## Raw data
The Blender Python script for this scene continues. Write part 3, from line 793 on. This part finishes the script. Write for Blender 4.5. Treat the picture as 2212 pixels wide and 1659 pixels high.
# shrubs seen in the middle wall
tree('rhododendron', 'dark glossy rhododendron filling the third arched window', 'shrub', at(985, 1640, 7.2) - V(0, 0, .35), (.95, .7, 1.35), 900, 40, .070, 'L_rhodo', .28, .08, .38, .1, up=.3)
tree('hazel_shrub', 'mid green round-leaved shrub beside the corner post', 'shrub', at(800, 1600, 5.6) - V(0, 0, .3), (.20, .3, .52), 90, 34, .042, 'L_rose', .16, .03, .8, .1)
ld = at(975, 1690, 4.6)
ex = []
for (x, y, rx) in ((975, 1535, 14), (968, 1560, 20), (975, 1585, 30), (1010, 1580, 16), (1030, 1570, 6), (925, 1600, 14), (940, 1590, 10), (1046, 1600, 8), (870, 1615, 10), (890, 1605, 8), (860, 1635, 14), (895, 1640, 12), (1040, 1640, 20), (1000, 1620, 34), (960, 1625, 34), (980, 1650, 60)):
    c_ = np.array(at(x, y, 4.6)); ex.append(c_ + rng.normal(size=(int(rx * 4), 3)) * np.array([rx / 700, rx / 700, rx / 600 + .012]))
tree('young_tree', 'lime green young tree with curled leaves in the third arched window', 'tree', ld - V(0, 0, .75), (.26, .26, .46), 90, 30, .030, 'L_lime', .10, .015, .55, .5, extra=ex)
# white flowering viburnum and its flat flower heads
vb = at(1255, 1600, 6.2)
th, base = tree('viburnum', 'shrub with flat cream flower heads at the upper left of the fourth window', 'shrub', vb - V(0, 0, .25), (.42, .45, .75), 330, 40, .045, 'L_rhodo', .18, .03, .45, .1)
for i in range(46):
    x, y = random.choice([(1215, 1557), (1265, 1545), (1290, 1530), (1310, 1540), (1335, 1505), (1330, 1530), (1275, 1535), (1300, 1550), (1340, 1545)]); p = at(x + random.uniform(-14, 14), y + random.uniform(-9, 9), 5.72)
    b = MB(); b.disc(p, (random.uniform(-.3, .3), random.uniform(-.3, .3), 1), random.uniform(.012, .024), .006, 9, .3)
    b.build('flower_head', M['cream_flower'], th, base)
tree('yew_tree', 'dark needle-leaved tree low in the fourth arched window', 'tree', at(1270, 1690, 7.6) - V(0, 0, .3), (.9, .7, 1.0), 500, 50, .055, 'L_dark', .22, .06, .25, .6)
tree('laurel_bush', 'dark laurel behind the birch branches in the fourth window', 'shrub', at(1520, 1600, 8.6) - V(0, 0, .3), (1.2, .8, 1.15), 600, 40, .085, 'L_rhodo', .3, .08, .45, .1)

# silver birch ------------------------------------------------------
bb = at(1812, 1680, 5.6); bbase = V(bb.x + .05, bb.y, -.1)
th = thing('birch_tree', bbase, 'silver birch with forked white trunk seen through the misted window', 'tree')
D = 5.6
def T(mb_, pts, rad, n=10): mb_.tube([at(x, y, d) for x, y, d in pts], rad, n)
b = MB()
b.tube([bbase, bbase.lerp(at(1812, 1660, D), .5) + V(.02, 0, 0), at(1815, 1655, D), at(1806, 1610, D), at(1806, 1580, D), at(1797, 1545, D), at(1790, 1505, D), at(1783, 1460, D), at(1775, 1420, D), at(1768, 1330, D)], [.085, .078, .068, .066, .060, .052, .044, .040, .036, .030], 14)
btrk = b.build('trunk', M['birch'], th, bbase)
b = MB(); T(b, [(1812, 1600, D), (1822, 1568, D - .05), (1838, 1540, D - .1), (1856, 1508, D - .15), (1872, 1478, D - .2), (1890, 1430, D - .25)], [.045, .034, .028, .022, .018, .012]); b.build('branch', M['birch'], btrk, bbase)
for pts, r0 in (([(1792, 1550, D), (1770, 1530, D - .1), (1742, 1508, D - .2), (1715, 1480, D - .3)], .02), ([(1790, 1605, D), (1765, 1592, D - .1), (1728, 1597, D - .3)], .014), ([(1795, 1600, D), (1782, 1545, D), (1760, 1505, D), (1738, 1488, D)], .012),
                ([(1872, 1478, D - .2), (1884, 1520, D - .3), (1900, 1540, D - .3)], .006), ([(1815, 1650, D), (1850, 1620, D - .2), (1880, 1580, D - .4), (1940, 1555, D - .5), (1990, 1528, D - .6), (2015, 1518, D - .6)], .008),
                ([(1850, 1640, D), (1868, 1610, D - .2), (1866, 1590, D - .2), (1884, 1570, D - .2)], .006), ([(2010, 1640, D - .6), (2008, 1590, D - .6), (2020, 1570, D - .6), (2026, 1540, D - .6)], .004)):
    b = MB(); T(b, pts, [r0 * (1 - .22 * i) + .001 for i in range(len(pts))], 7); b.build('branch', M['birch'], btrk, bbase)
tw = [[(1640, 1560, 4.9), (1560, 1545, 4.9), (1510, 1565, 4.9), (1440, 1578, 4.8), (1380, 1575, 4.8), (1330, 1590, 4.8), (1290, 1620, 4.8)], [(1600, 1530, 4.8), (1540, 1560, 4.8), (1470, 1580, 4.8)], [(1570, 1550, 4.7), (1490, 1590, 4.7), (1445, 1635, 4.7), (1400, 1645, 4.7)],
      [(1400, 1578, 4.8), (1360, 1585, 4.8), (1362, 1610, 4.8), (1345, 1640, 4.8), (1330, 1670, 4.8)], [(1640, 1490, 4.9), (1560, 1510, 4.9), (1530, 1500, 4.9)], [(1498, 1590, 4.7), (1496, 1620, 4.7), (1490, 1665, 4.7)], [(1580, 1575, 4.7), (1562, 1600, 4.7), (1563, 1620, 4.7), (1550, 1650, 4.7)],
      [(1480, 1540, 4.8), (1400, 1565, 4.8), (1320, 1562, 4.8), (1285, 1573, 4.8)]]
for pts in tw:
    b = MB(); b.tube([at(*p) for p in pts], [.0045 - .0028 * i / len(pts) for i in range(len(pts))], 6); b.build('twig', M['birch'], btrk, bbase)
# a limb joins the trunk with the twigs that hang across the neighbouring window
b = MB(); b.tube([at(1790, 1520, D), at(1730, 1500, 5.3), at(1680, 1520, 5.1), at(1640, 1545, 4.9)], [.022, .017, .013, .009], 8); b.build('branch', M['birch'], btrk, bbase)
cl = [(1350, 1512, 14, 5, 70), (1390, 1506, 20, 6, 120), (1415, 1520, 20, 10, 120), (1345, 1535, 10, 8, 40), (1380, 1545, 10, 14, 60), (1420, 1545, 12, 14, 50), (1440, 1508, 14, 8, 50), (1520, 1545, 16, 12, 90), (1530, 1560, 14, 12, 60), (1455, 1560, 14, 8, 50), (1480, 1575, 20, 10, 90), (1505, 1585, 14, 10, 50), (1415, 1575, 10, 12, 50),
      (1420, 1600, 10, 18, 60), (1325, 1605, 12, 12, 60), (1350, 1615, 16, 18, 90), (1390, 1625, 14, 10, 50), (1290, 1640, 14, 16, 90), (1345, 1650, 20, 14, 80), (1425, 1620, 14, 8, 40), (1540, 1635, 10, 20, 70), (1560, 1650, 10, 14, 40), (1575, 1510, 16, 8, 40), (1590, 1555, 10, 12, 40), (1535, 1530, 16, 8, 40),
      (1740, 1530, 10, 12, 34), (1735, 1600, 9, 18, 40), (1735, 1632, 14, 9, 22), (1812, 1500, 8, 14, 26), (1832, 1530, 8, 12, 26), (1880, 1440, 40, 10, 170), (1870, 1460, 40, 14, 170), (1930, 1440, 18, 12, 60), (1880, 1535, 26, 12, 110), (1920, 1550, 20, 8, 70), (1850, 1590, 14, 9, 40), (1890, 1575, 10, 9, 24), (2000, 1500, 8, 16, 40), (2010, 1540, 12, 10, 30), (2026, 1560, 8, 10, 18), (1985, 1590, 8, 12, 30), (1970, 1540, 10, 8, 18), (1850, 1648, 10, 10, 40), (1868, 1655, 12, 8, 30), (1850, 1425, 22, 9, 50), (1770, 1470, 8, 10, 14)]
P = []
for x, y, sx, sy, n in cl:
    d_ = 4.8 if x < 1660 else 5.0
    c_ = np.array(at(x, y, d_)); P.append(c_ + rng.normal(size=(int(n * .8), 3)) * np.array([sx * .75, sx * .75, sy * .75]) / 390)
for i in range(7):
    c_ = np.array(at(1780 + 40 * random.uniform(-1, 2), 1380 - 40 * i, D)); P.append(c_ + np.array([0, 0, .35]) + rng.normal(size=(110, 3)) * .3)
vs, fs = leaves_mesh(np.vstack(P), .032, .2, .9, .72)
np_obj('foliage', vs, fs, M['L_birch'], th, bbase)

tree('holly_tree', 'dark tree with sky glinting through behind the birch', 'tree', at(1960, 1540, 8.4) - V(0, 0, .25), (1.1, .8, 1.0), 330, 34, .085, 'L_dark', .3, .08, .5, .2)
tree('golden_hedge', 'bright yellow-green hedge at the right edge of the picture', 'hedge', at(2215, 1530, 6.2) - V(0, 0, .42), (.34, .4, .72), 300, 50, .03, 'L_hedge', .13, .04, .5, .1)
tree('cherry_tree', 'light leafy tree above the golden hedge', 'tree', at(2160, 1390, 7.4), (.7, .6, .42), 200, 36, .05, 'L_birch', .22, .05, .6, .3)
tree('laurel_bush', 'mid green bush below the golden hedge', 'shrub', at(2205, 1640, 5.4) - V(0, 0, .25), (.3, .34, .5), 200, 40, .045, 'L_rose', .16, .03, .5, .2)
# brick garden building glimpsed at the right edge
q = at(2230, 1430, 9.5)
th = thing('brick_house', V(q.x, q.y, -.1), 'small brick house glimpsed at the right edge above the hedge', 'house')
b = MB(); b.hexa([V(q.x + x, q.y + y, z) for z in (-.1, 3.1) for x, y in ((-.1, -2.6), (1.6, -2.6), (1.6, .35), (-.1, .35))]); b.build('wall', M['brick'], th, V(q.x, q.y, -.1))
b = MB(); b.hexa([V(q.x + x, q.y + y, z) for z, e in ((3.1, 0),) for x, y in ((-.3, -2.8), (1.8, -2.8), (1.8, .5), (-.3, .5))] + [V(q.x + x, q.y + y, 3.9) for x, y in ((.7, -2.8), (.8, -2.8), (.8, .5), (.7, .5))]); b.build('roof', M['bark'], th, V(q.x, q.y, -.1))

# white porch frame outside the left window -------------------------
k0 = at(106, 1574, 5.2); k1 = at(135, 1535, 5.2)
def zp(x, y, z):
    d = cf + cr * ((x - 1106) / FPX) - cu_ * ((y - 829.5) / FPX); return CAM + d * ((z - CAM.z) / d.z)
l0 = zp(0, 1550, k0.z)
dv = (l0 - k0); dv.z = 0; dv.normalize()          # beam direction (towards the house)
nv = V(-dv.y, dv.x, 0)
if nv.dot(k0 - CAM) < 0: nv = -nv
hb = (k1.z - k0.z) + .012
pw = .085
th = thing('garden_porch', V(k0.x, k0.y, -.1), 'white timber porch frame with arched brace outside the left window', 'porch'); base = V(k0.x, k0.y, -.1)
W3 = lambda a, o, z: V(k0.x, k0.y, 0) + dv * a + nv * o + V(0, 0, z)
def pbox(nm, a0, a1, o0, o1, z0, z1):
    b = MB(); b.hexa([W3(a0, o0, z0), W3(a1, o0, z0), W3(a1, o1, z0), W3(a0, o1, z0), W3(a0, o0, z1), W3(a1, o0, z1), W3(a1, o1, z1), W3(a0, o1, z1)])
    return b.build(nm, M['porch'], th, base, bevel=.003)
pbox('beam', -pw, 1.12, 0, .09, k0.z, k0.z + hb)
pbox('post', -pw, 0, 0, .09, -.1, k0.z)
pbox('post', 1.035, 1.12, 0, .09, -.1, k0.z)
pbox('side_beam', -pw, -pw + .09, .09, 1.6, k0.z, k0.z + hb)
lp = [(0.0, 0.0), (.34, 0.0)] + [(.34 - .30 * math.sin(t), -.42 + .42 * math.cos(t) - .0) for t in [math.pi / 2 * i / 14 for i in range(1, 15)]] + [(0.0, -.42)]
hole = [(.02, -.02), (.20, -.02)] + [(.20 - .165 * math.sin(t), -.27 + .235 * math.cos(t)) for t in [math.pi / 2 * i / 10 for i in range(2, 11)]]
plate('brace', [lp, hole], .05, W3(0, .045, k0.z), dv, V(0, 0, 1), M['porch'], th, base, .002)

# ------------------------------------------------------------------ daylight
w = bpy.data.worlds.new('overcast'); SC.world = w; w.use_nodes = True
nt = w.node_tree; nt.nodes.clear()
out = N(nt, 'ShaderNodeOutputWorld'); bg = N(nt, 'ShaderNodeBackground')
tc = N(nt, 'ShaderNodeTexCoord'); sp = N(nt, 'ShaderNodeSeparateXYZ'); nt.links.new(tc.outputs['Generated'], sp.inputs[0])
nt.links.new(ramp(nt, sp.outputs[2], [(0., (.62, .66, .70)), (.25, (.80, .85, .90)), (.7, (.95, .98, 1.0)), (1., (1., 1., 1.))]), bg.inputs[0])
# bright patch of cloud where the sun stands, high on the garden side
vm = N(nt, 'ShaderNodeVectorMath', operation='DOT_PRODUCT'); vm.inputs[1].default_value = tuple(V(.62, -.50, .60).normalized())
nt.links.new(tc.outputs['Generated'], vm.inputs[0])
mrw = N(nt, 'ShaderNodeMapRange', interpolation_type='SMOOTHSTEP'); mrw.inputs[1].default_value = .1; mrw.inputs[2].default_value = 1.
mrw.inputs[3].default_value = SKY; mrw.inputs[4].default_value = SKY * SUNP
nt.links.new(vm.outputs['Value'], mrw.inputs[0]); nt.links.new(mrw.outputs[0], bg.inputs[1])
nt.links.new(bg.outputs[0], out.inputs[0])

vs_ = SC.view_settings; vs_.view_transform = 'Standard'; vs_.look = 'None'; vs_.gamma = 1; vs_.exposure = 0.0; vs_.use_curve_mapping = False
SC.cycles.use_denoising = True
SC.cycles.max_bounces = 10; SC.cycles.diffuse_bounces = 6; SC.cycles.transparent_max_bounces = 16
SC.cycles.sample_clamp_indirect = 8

## Aim of the task
Using the data above, restate word for word the lines from its opening line through the line that contains "tree('laurel_bush', 'dark laurel", and no more.

## Reply
The Blender Python script for this scene continues. Write part 3, from line 793 on. This part finishes the script. Write for Blender 4.5. Treat the picture as 2212 pixels wide and 1659 pixels high.
# shrubs seen in the middle wall
tree('rhododendron', 'dark glossy rhododendron filling the third arched window', 'shrub', at(985, 1640, 7.2) - V(0, 0, .35), (.95, .7, 1.35), 900, 40, .070, 'L_rhodo', .28, .08, .38, .1, up=.3)
tree('hazel_shrub', 'mid green round-leaved shrub beside the corner post', 'shrub', at(800, 1600, 5.6) - V(0, 0, .3), (.20, .3, .52), 90, 34, .042, 'L_rose', .16, .03, .8, .1)
ld = at(975, 1690, 4.6)
ex = []
for (x, y, rx) in ((975, 1535, 14), (968, 1560, 20), (975, 1585, 30), (1010, 1580, 16), (1030, 1570, 6), (925, 1600, 14), (940, 1590, 10), (1046, 1600, 8), (870, 1615, 10), (890, 1605, 8), (860, 1635, 14), (895, 1640, 12), (1040, 1640, 20), (1000, 1620, 34), (960, 1625, 34), (980, 1650, 60)):
    c_ = np.array(at(x, y, 4.6)); ex.append(c_ + rng.normal(size=(int(rx * 4), 3)) * np.array([rx / 700, rx / 700, rx / 600 + .012]))
tree('young_tree', 'lime green young tree with curled leaves in the third arched window', 'tree', ld - V(0, 0, .75), (.26, .26, .46), 90, 30, .030, 'L_lime', .10, .015, .55, .5, extra=ex)
# white flowering viburnum and its flat flower heads
vb = at(1255, 1600, 6.2)
th, base = tree('viburnum', 'shrub with flat cream flower heads at the upper left of the fourth window', 'shrub', vb - V(0, 0, .25), (.42, .45, .75), 330, 40, .045, 'L_rhodo', .18, .03, .45, .1)
for i in range(46):
    x, y = random.choice([(1215, 1557), (1265, 1545), (1290, 1530), (1310, 1540), (1335, 1505), (1330, 1530), (1275, 1535), (1300, 1550), (1340, 1545)]); p = at(x + random.uniform(-14, 14), y + random.uniform(-9, 9), 5.72)
    b = MB(); b.disc(p, (random.uniform(-.3, .3), random.uniform(-.3, .3), 1), random.uniform(.012, .024), .006, 9, .3)
    b.build('flower_head', M['cream_flower'], th, base)
tree('yew_tree', 'dark needle-leaved tree low in the fourth arched window', 'tree', at(1270, 1690, 7.6) - V(0, 0, .3), (.9, .7, 1.0), 500, 50, .055, 'L_dark', .22, .06, .25, .6)
tree('laurel_bush', 'dark laurel behind the birch branches in the fourth window', 'shrub', at(1520, 1600, 8.6) - V(0, 0, .3), (1.2, .8, 1.15), 600, 40, .085, 'L_rhodo', .3, .08, .45, .1)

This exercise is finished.